Epictetus’s cosmopolitan ethics are similarly at once local and global. On the one hand, Epictetus subscribed to a strong cosmopolitan position. Concerning the practical consequences of the idea of the kinship of gods and men, Epictetus urges his students to consider the scope of their affinities as wider than that of their immediate kin or fellow citizens. It is in this regard that Epictetus foisted upon Socrates a most-unsocratic idea. Epictetus said that to a man who might inquire after one’s origins, Socrates counseled, “never say that ‘I am an Athenian or a Corinthian,’ but that ‘I am a Cosmian’ ” (κόσμιος).

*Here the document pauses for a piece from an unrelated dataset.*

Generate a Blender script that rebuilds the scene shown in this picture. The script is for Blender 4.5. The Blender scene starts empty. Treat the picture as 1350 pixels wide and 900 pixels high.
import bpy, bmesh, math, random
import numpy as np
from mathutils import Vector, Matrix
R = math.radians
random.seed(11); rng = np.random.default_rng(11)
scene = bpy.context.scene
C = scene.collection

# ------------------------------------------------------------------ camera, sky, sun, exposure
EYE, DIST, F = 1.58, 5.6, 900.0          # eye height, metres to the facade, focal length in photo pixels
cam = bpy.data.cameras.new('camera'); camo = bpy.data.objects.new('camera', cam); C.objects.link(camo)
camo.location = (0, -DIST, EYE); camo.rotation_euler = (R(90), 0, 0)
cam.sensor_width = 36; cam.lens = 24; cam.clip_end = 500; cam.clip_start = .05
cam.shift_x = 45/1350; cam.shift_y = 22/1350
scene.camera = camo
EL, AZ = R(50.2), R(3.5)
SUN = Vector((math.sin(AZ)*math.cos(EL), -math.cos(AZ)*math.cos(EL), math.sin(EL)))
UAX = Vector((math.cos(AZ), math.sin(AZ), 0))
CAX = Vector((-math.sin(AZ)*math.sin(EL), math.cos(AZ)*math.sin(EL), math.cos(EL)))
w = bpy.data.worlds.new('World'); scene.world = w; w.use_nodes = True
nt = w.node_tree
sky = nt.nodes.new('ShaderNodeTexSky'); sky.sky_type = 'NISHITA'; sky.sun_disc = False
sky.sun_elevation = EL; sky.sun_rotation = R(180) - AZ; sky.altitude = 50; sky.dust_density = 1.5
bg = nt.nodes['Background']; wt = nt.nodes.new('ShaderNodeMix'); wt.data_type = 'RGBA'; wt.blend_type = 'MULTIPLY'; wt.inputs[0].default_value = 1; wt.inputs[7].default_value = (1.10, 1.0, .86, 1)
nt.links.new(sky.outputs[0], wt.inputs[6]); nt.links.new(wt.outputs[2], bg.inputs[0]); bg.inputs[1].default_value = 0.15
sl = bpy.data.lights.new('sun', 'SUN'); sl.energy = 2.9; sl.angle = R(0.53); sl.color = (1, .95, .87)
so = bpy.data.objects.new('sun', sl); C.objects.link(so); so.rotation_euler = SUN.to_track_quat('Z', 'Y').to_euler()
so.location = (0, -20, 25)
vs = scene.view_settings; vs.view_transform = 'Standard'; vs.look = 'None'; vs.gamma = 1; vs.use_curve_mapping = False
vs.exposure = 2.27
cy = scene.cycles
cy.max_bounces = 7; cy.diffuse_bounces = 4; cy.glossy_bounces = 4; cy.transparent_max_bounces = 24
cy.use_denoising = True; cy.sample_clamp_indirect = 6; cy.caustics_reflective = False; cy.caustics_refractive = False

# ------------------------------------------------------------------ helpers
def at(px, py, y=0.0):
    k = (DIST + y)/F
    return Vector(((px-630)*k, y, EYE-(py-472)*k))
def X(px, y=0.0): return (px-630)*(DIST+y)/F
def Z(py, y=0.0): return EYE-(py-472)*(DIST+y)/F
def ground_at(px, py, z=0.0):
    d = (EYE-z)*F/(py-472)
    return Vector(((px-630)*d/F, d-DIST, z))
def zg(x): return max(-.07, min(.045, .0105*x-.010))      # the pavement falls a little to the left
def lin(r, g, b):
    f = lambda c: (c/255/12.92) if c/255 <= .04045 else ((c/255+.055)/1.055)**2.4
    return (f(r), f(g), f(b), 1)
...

In a statement that hearkens back to the cosmopolitanism of the early Stoa, Epictetus asks,
why would you say that you were an Athenian and not from that small corner into which your bodily part was thrown at birth? Or do you clearly take the place that is more lofty and encompasses not only your own corner but your entire house and, in a word, from where the lineage of your ancestors has come down to you at this spot, whence you call yourself Athenian and Corinthian? (Diss. 1.9)
And with a nod to Stoic materialist physics, Epictetus corrects such limited parochialism by reminding us that anyone who has carefully studied the nature of the cosmos must become aware of the “seeds” (σπέρματα) of the divine which have descended not simply from grandfather to father but, “to all things that are born and grow upon the earth and, above all, to the reasoning beings (ta logika) since according to nature, they alone are in communion with the society of the divine and are implicated in him through reason (Diss. 1.9.1–6). But as with Cato, Epictetus’s cosmian ethics do not preclude an awareness and even a celebration of the natural affection that we feel toward those who are closest to us. Epictetus does not aim, as had Hierocles, to place the individual at the center of circles of symmetrically placed others. Rather, Epictetus insisted that a human being must “eat as a human being, drink as a human being, adorn oneself, marry, have kids, participate in the life of the polis” (Diss. 3.21.5). To the man whose love for his own daughter was so great that he abandoned her during her illness lest he see her suffer, Epictetus responds, “affection for family is according to nature and good” (Diss. 1.2.17).